The process of creating Tokorats involved hundreds of demos, sketches, and do-overs. Jonti had a version of the album in the bag shortly after Twirligig, which established the musician as an exciting up-and-comer on Stones Throw’s predominantly hip-hop-leaning roster. That album was a warped take on psychedelic pop—a little bit of the Beach Boys, some Sgt. Pepper’s era Beatles, held together by the influence of hip-hop producers like J Dilla and Madlib.

For Tokorats, Jonti’s goal was to build on the song fragments and quick-bursting ideas that populated Twirligig, but to evolve them into something bigger. If his debut was a focused portrait, Tokorats was meant to be an impressionistic landscape. “I was just trying to open up my world sonically,” he says. “I wanted more space. I wanted the songs to be longer, to open up and spread out, flowing without sharp turns. I was trying to do a bunch of different stuff.”

That urge to explore only grew after Jonti took the initial Tokorats demos out on the road. Touring the world as an opener for Gotye, Jonti would play the new songs every night, and, after his set, watch the way the crowd responded to the headliner’s music.
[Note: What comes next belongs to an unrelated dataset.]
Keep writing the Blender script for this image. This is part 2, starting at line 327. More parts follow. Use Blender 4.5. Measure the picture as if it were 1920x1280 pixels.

What he saw and experienced pushed him to explore something that was both more expansive and more optimistic. “I was playing with all of these amazing acts and I didn’t really feel like I was adding anything,” he says. “I couldn’t seem to get the music to translate to those environments. I eventually realized that I had to take a step back and rethink where I was headed with music.”

That pause allowed Jonti to re-evaluate his purpose as a musician. The world around him was clouded with negativity and hate, and his first version of Tokorats began to feel more noise in an already caustic conversation. “The original [Tokorats] is very aggressive, a lot more sinister. It’s a lot more bitter,” he says. “I really felt uncomfortable putting that out there, so I wanted to make something that I felt was adding something in the right direction, energy-wise.”

Jonti

Merch for this release:
2 x Vinyl LP

Tokorats is, ultimately, a hopeful record, even if the lyrics don’t always reflect that sentiment. According to Jonti, the album’s first single, “Sleeping & Falling,” “was about a breakup; a long-distance relationship that didn’t work. But you can hear my ex’s voice in there.” Instead of being a mournful ode to love lost, the song instead scans as a testament to the power of human change and growth. It’s bittersweet—change always is—but instead of dwelling on the darkness, that song—and Tokorats as a whole—takes self-examination seriously.

“Every song has some weird meaning for a family member or something,” he says. “If you knew what was happening, it’d make a lot more sense.” With Tokorats, Jonti leaves just enough mystery to remain interesting, but shares enough to make the album his most introspective, and his most human It’s insular yet expansive, lonely yet embracing. It was a long time coming, but, ultimately, for both artist and audience, it was worth the wait. “It took a few years but I got it to a finish point,” he says, concluding, “And I was pretty proud of it.”